Después de ver Distant voices, still lives, todavía no sé si el pedrusco que he encontrado en mitad del arroyo es oro o pirita. A ratos te emocionas con la película, y a ratos te adormilas, y te vas. Cuando esta familia obrera rememora la mala vida que les dio el padre, allá en el adosado cutre de Liverpool, uno sintoniza con el pesar de estos proletarios atrapados en el paro, en el subempleo, en el alcohol. En el apagón vertiginoso de los pocos sueños que concibieron. Es el ciclo interminable de los pobres, que sólo un genio del balón, o una primitiva del copón, será capaz de romper. 

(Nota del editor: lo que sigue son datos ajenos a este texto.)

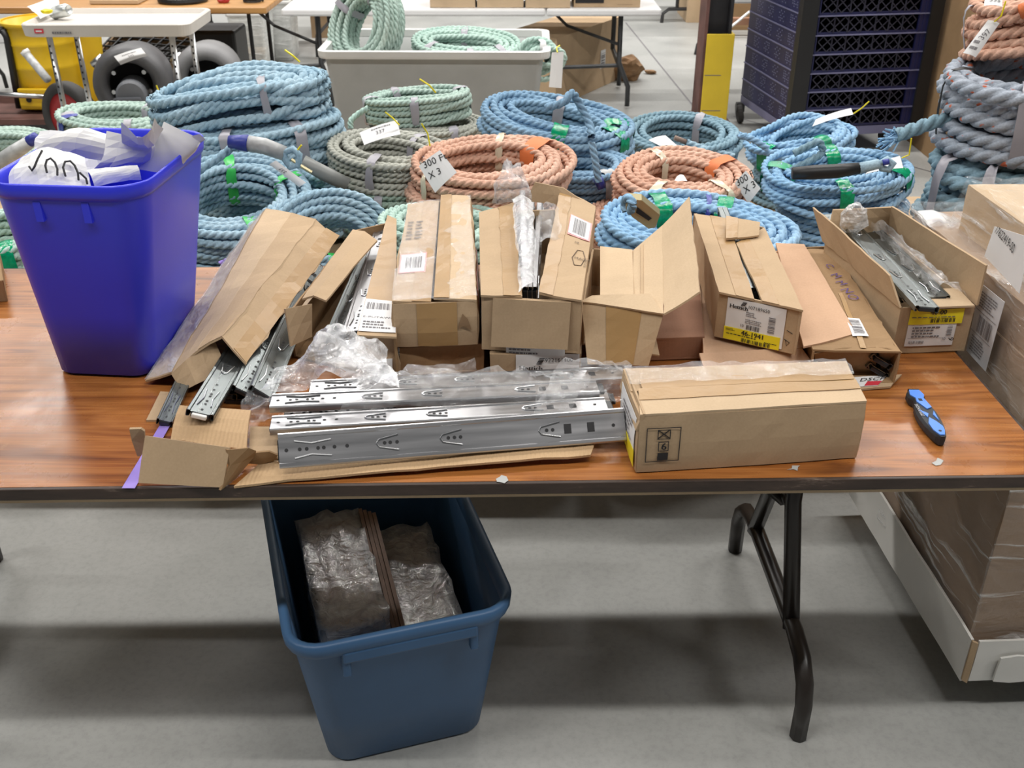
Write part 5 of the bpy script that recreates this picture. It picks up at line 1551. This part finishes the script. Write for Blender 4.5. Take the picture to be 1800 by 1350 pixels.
# ------------------------------------------------------------------ white folding tables, their cartons and the cartons beneath
def white_table(x0, x1, y, z, label, d=0.72, legx=()):
    t_ = thing('folding_table', label, 'table', ((x0 + x1) / 2, y + d / 2, 0))
    MB().bbox(((x0 + x1) / 2, y + d / 2, z - .022), (x1 - x0, d, .044), None, .012).build('tabletop', 'table_white', t_)
    for lx in legx:
        for sy in (0.12, d - 0.12):
            s_ = -1 if sy < d / 2 else 1
            MB().tube([V((lx, y + sy + .02 * s_ * -1, z - .05)), V((lx, y + sy, .28)), V((lx + .06, y + sy + s_ * .05, .14)), V((lx + .06, y + sy + s_ * .06, .015))], .016, 8).build('leg', 'steel_dark', t_, smooth=True)
        MB().tube([V((lx, y + .13, .27)), V((lx, y + d - .13, .27))], .013, 6).build('crossbar', 'steel_dark', t_)
        MB().tube([V((lx - .45, y + d / 2, z - .05)), V((lx - .33, y + d / 2, z - .16)), V((lx, y + .14, z - .24))], .011, 6).build('brace', 'steel_dark', t_)
        MB().tube([V((lx - .55, y + .14, .24)), V((lx, y + .14, .26))], .014, 6).build('crossbar', 'steel_dark', t_)
    return t_
TZ2 = 0.63
ty = P(960, 28, TZ2 - .04).y
xa, xb, xc = PY(748, 28, ty).x, PY(959, 28, ty).x, PY(1163, 28, ty).x
white_table(xa - .9, xb, ty, TZ2, 'white folding table behind the grey bin, left one of the pair', legx=(xa - .7,))
white_table(xb + .006, xc, ty, TZ2, 'white folding table with dark grey legs, right of the grey bin', legx=(PY(1092, 100, ty).x,))
GT = 'cartons on the white tables'
def plain_carton(x0, x1, y0, y1, z0, z1, label, mat='card', group=GT):
    c_ = [V((x0, y0, z1)), V((x1, y0, z1)), V((x1, y1, z1)), V((x0, y1, z1))]
    t_ = thing('carton', label, 'box', ((x0 + x1) / 2, (y0 + y1) / 2, z0), group)
    w_ = walls(t_, c_, z0 + .001, mat, amp=0.002)
    mx = (y0 + y1) / 2
    sheet(Q([c_[0], c_[1], c_[1].lerp(c_[2], .495), c_[0].lerp(c_[3], .495)], .001)).build('top_flap', mat, t_)
    sheet(Q([c_[0].lerp(c_[3], .505), c_[1].lerp(c_[2], .505), c_[2], c_[3]], .001)).build('top_flap', mat, t_)
    return t_, w_
for k, (a, b, dy, mt) in enumerate(((755, 836, .05, 'card_light'), (838, 921, .05, 'card_light'), (923, 1003, .04, 'card_light'), (1008, 1126, .06, 'card'))):
    x0, x1 = PY(a, 10, ty + dy).x, PY(b, 10, ty + dy).x
    t_, w_ = plain_carton(x0 + .003, x1 - .003, ty + dy, ty + dy + .3, TZ2 + .001, TZ2 + .26, ('first', 'second', 'third', 'rightmost')[k] + ' brown carton from the left on the white tables behind the bin', mt)
    if k == 3:
        rects(w_['front'], [(0.02, .10, .45, .30)], 'ink', t_, 'dark_panel', .002)
        rects(w_['front'], [(.65, .06, .88, .065)], 'ink_card', t_, 'printed_line', .002)
yb = P(1005, 178, 0).y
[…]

Pero luego, cuando la película cambia de escenario, y pasamos al pub donde la familia se reúne con las amistades a celebrar la vida, uno empieza a dar cabezazos en la siesta estival, y maldice la sonoridad de esas canciones folclóricas que no dejan conciliar la modorra, y que los personajes no paran de corear a voz en grito, cómo sólo saben hacerlo los británicos borrachos, y las británicas bebidas. Distant voices, still lives: o las voces amargas del pasado, o las músicas joviales del saberse vivo. Un capricho personal del puñetero Mark Cousins. Una interesante pérdida de tiempo.